Why do so many people around the globe connect with this German institution?
“Germans are very hard working, industrious and detail- oriented people,” Valina said. “They work very hard. They also play very hard. As serious as they take their work, and as much emphasis as they put on high-quality, they also take their time off very seriously. Getting together with people, even though they might not get along politically or may not agree with each other. When you have a beer in your hand and it tastes good, and you have a smile on your face, and there’s good music, you enjoy the fellowship of that person who otherwise you don’t really care for. In Germany, they respect that. It attracts other people. Everyone wants to be a part of that. You share a table with someone you never met, and at the end of the night you’ve made a new friend and learned something about them. That spreads in a positive way, and there are Oktoberfests all over the world now.”

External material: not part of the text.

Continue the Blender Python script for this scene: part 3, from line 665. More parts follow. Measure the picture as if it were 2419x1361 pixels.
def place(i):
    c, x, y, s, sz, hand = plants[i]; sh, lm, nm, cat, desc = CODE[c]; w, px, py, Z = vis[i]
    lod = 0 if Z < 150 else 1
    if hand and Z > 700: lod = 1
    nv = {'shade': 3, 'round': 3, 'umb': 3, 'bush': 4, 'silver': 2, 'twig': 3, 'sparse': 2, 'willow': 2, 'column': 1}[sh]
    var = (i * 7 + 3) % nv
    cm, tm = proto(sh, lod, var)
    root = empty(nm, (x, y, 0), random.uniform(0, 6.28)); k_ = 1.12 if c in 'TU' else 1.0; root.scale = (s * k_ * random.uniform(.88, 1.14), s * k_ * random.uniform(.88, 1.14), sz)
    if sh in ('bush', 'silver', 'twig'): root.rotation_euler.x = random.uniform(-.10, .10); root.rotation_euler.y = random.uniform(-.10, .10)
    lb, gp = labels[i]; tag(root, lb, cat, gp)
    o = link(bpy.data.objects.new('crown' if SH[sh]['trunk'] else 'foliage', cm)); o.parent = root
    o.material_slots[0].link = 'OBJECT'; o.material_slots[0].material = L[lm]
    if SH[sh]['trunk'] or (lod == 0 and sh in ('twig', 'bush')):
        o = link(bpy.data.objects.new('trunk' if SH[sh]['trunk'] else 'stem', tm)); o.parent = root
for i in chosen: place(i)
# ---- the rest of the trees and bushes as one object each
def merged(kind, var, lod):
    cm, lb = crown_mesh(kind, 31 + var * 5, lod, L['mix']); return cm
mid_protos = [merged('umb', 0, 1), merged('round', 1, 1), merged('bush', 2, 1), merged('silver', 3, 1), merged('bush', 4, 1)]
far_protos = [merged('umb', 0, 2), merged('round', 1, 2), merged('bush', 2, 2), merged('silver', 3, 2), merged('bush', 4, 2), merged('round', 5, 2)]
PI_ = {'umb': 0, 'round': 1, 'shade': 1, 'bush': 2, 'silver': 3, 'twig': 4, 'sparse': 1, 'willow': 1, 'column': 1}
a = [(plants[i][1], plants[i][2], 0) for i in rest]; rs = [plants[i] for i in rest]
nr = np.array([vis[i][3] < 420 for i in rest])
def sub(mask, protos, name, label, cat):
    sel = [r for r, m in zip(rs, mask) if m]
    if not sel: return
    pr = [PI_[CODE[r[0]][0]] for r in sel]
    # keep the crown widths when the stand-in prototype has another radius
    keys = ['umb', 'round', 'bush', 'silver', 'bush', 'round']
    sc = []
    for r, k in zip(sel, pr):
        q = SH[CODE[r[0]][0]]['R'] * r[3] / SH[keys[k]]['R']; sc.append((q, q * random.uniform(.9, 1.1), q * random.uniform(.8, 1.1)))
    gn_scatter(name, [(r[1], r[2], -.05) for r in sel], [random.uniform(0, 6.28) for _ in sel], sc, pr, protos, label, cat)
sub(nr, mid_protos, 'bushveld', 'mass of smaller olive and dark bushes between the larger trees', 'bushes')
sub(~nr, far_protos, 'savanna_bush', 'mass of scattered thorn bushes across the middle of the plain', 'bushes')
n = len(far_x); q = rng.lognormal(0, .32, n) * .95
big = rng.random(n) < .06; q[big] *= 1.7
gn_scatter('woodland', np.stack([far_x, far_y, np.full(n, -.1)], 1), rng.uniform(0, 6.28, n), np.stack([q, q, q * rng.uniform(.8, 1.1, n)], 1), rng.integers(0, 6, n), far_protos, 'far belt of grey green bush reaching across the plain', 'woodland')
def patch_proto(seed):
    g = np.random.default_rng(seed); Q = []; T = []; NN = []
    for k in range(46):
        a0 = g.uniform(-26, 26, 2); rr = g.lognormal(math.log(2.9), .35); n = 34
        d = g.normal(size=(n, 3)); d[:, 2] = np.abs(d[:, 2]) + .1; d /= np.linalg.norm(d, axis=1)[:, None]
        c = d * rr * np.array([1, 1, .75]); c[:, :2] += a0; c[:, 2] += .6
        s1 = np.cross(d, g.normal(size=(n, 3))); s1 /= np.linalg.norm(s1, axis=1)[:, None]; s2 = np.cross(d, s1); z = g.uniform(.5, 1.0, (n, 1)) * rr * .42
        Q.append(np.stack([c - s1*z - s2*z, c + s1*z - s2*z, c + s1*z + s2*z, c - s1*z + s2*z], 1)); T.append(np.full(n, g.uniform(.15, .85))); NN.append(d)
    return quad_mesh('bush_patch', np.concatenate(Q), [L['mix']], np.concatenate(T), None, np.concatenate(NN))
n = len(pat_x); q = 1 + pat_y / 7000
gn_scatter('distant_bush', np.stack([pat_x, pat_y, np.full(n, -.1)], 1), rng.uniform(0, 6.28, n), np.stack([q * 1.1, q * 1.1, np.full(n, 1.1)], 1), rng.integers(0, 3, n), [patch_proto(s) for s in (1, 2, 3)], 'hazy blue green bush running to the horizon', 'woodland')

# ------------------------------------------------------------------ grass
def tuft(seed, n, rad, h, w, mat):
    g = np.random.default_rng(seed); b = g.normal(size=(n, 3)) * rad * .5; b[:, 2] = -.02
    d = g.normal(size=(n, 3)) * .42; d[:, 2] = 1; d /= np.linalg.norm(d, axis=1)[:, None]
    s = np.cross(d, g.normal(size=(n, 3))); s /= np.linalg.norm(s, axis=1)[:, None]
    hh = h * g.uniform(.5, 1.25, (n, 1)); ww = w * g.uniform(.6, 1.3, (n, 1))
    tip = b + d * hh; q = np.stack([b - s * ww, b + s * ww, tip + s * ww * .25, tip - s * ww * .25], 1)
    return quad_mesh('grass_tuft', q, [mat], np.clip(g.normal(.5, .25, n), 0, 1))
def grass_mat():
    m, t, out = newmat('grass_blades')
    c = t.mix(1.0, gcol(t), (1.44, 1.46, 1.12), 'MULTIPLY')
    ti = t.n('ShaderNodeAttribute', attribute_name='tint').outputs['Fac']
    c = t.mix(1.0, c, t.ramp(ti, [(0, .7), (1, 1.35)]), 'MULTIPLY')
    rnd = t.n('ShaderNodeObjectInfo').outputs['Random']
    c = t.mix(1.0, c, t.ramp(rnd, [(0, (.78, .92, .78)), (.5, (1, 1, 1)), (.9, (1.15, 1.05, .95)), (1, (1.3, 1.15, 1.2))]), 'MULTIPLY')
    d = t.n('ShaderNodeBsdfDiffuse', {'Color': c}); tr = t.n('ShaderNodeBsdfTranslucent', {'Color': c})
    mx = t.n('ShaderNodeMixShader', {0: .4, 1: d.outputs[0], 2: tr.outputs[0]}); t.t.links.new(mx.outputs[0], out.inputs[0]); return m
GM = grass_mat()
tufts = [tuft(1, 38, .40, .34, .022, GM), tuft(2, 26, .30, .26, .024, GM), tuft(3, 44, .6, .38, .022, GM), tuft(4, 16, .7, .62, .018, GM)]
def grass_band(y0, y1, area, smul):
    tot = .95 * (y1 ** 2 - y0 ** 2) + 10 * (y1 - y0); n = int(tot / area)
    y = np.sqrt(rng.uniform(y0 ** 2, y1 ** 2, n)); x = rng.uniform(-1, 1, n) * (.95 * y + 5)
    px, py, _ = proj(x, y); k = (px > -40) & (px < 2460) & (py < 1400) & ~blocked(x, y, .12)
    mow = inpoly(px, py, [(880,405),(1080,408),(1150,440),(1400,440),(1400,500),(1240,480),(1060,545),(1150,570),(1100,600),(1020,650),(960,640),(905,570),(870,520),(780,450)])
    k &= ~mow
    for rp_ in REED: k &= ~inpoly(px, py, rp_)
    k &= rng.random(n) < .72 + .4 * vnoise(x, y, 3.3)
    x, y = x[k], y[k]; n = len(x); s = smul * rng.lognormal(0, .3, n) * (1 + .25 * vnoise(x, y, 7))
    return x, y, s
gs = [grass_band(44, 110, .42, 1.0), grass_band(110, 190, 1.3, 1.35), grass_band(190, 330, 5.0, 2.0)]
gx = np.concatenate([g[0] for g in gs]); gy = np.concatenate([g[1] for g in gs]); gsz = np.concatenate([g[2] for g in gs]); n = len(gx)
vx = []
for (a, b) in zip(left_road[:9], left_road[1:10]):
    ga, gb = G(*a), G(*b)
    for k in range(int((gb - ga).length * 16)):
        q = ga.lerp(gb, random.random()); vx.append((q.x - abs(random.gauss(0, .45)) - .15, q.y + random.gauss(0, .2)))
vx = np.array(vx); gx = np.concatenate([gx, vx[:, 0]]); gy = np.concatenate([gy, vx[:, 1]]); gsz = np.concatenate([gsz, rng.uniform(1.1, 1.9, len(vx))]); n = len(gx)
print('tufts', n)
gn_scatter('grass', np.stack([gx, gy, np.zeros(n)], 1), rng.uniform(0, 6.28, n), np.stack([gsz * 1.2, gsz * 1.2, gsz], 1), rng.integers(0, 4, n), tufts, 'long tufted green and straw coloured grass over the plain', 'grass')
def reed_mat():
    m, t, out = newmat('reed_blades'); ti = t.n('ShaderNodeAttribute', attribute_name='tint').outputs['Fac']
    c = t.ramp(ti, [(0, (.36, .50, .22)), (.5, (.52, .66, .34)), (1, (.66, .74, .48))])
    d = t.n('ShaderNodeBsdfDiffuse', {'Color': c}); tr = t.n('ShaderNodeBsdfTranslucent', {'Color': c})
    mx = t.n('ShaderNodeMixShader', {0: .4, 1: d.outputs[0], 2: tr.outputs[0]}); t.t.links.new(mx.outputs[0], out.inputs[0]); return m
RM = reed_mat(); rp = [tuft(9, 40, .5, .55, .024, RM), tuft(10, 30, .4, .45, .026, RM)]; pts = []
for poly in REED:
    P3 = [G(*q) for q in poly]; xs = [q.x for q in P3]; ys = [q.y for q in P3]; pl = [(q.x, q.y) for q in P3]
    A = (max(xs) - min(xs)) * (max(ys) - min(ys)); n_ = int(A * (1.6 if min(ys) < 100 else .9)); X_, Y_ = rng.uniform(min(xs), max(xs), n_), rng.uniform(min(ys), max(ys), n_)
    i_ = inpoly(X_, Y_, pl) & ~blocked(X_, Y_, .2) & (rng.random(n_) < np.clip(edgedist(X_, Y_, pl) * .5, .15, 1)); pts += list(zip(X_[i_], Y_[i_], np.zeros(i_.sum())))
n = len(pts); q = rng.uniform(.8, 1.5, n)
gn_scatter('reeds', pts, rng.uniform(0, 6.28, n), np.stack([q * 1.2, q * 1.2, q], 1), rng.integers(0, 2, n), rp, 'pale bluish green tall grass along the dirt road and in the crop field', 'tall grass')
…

The Germans have a special word for this kind of fun: Gemütlichkeit. It doesn’t easily translate into English.
“Cozy, happy, fun, relaxed, good fellowship – it’s all of those things wrapped up together,” Valina said. “For that moment, there’s not a care in sight. Everything else melts away and Gemütlichkeit is what you have.”
Folks in Fayette County can experience some Gemütlichkeit for themselves at several upcoming Oktoberfest celebrations: • Sengelmann Hall in Schulenburg will host an Oktoberfest on Sept. 28. Das Ist Lustig will perform from 7-9 p.m.
• The Rotary Club of La Grange will host the 2023 La Grange Oktoberfest on the square on Oct. 7 from 3-7 p.m. Visitors can enjoy live music and 60 varieties of craft beer. A meal of schnitzel, German noodles, sauerkraut, sausage and applesauce will be served. Tickets can be purchased at Casino Hall or online at https:// www.eventbrite.com.
• The Fayette County Chapter of the Texas German Society will hold an Oktoberfest celebration at JW’s resatuarant in Carmine on Thursday, Oct. 12, from 11 a.m.-2 p.m.
• The Round Top Rifle Hall presents the 11th annual Okto-BierFest on Oct. 28 from noon to 8 p.m. Enjoy quality German biers, delicious kassler, wurst, kraut and authentic German music.